No, as I explained, the risk (and cost) of losing all users session for a temporary network outage makes this often unacceptable. For instance, you discover that your haproxy server has its network interface renegociate the link with the switch, and you get an average of 3-5 seconds of outage. If you redispatch everyone in this case, you loose all users's baskets on an e-business site. Sometimes it's really better to return a clean page "Sorry for the inconvenience, please try again in a few minutes" than to break all users' sessions.

Don't get me wrong, I'm not for returning bare 503 errors to the clients, otherwise I would not have implemented errorloc/errorfile. I'm just for not taking dangerous decisions for them when they would rather click a "retry" button.

Setting too large a retry count prevents this because the user might wait very long before getting a response, and will consider the site as down. Redispatching commonly breaks existing sessions. That's the reason why there are people who do not want to switch to another server.

IMHO, a lot of features are still lacking in the backup area. We don't have spare servers, I mean servers which are there to compensate for the capacity loss caused by a few failures. We don't have failover servers either : I'd like to be able to associate servers by pairs (even cascades ?). If one server fails, retry on its failover. It could be used in environments when there are shared local storage. Etc... I'm clearly for trying to build the solutions which really address the real issues, not for hiding them.

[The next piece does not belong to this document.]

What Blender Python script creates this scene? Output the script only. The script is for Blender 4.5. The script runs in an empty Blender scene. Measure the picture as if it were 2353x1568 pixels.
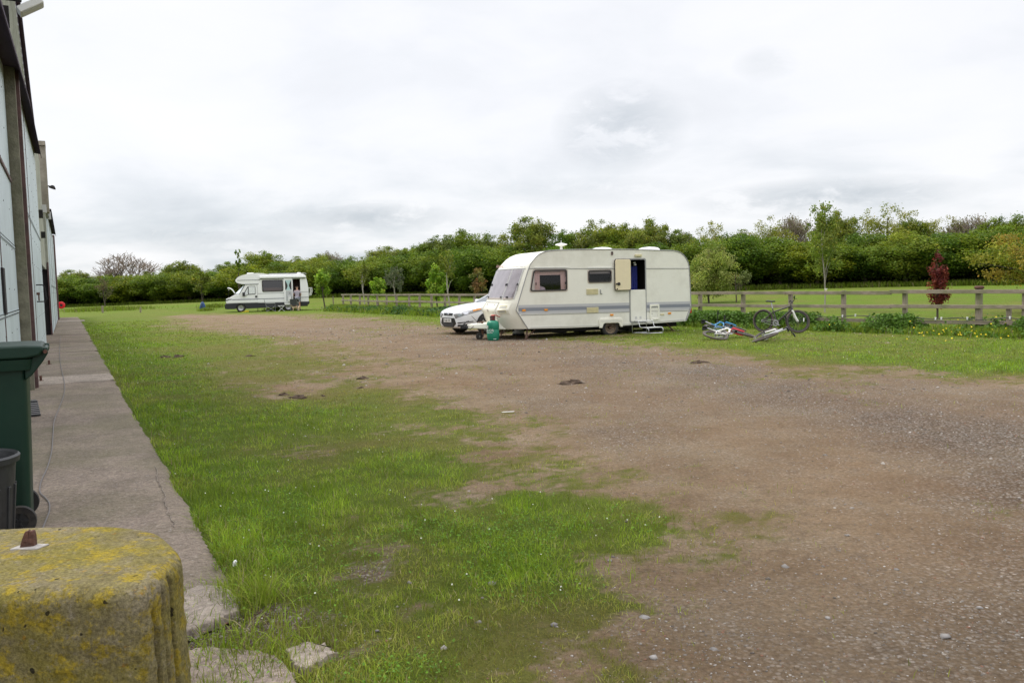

In your case, I think that since it's a stateless application, a good solution would consist in always retrying on a different server instead of retrying on the same. It's indeed wasted to retry at the same place when other candidates might be available with no added cost. We could simply add something like "option stateless-retry" or "option always-redispatch" to ensure that each retry would be performed on a distinct server.

In fact, that's not perfectly true. Some hash-based LB algorithms would still retry on the same server. But we could very well mix a retry counter with the hash result in this case, in order to find another working server.

I think that this problem needs more thinking than code. The resulting patch will probably be a 10-liner, only once we agree on what is needed.